THE extraordinary Justify roared to an imperious victory in the 15oth Belmont Stakes in the fading daylight of Saturday afternoon, becoming the 13th horse to win thoroughbred racing’s Triple Crown and only the second in four decades.
The strapping chestnut colt with the white blaze running from his eyes to the tip of his nose, trained by Bob Baffert and ridden by Mike Smith, broke well out of the gate and went right to the front, leading from wire to wire and finishing in a time of 2:28.18 amid a deafening roar from the crowd of 90,327 at Belmont Park, the venerable race course just outside New York city limits.

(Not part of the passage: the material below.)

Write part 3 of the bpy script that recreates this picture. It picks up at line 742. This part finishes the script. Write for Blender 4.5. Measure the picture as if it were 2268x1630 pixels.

Running from the unenviable No1 post, Justify galloped through fractions of 23.37 seconds for the opening quarter-mile, 48.11 for the half, 1:13.21 for three quarters and 1:38.09 for the mile and was never seriously challenged in the grueling one-and-a-half mile race, settling into an easy rhythm under a soft pace down the backstretch of the sprawling oval known as Big Sandy and coasting home as the delirious cheers from grandstand rose and rose again. The clean glimmer of his magnificent copper coat as he breezed through the wire stood in stark relief with the nine soiled foes he’d vanquished: quite literally, he left them in his dust.
“This horse ran a tremendous race,” said Smith, who at 52 is the oldest jockey to complete the rare sweep of America’s three most famous races. “He’s so gifted. He’s sent from heaven. He’s just amazing. I can’t describe the emotions going through my body right now.”
Baffert, 65, for so long intimately familiar with Triple Crown heartbreak after he was thwarted in the Belmont with Silver Charm (1997), Real Quiet (1998) and War Emblem (2002), has now won the sport’s ultimate price twice in four years.
“It’s just amazing,” the Hall of Fame trainer said. “It never gets old. American Pharoah, he’ll always be my first love, (but) Mike Smith, he deserves something like this.”